• Pick the team with the tallest players.
  • Get your hands on some syllabi and find out which star players have the least amount of homework due that week.
  • Ask everyone in the office what they majored in before repeating the story about how you “were so lost” your first two years of college until you stumbled into a small group of friends who really got you and that’s when you stopped pretending to be someone else. Then flip a coin.
  • Quickly explain that you totally knew it wasn’t, like, a swimming pool, you’re just wearing your bathing suit because you’re going to a swimming pool after work.
  • Fill out the winner of every game in the first five rounds as “#StayWokeUniversity” and write in the National Champion as the “Electoral College Sheeple.”
  • When your office crush gets his or her first pick wrong, lean in and say, “I guess that’s why they call it ‘March Madness,’” then go make some more copies.
  • Remember that the shot clock is longer in college basketball than it is in the NBA so high-tempo teams can be forced to play out of their element by an opposing coach with a disciplined strategy.

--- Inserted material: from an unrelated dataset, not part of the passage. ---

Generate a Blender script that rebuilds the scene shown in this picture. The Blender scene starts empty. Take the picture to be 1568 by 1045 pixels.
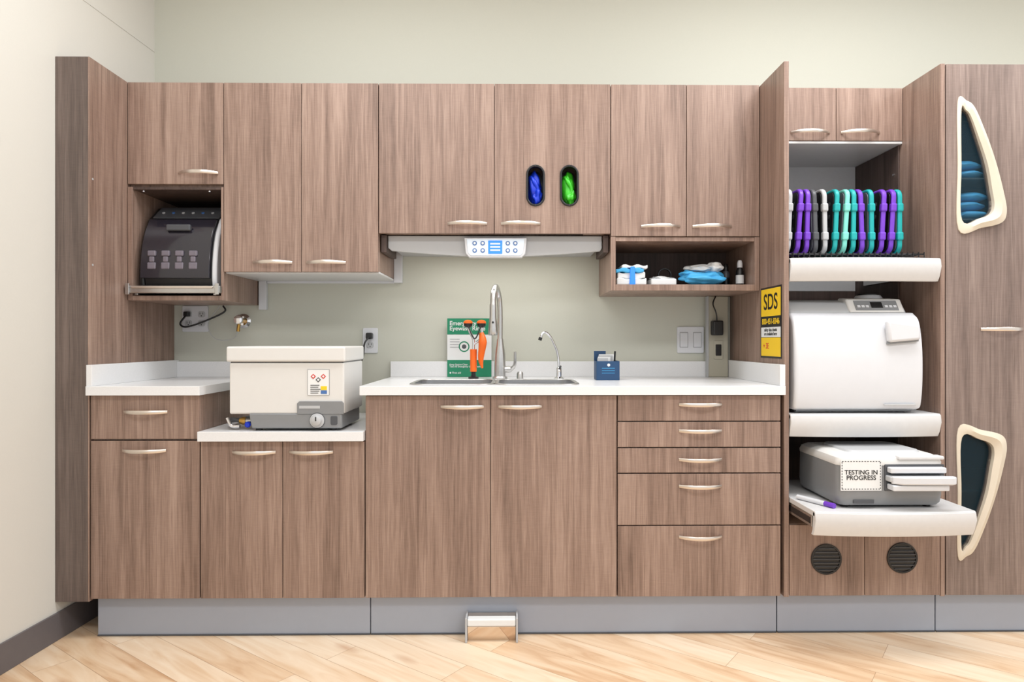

  • Also remember that college is a time when young adults learn the value of free expression, so what student athlete would ever fully constrict himself to a coach’s “strategy?”
  • Don’t pick Duke.
  • If a player suffers a gruesome injury on the court, break the nervous silence by screaming, “THEY’RE GETTING A FREE EDUCATION!” and then ask Brenda from accounting if you can expense this Buffalo Wild Wings bill.
  • Have a long, multi-scenario discussion about which mascots would win if forced to compete in a fight-to-the-death battle royal. Eventually just pick the cutest ones.
  • Confirm with Siri that basketball is the one with the orange ball.
  • Convince the NCAA that a prominent player received free bread and water while being recruited by his university. If he is deemed ineligible to play, pick against his team.
  • Pay close attention when Nate Silver explains how the most talented team will probably win. But wait, not so fast; according to the numbers, he says, they also might not (!) win.
  • Determine which teams best exemplify the self-discipline model created by John Wooden’s famous Pyramid of Success.
  • Determine which coaches best implement the free-labor model created by the NCAA’s famous pyramid scheme of success.
  • Don’t stop to wonder how important your job actually is considering you haven’t wholeheartedly worked on anything since the tournament started, and the same thing happened during the Olympics and the election and JoJo’s season of The Bachelor and the Ninth Circuit of Appeals’ ruling of Donald Trump’s travel ban and JoJo’s season of The Bachelorette.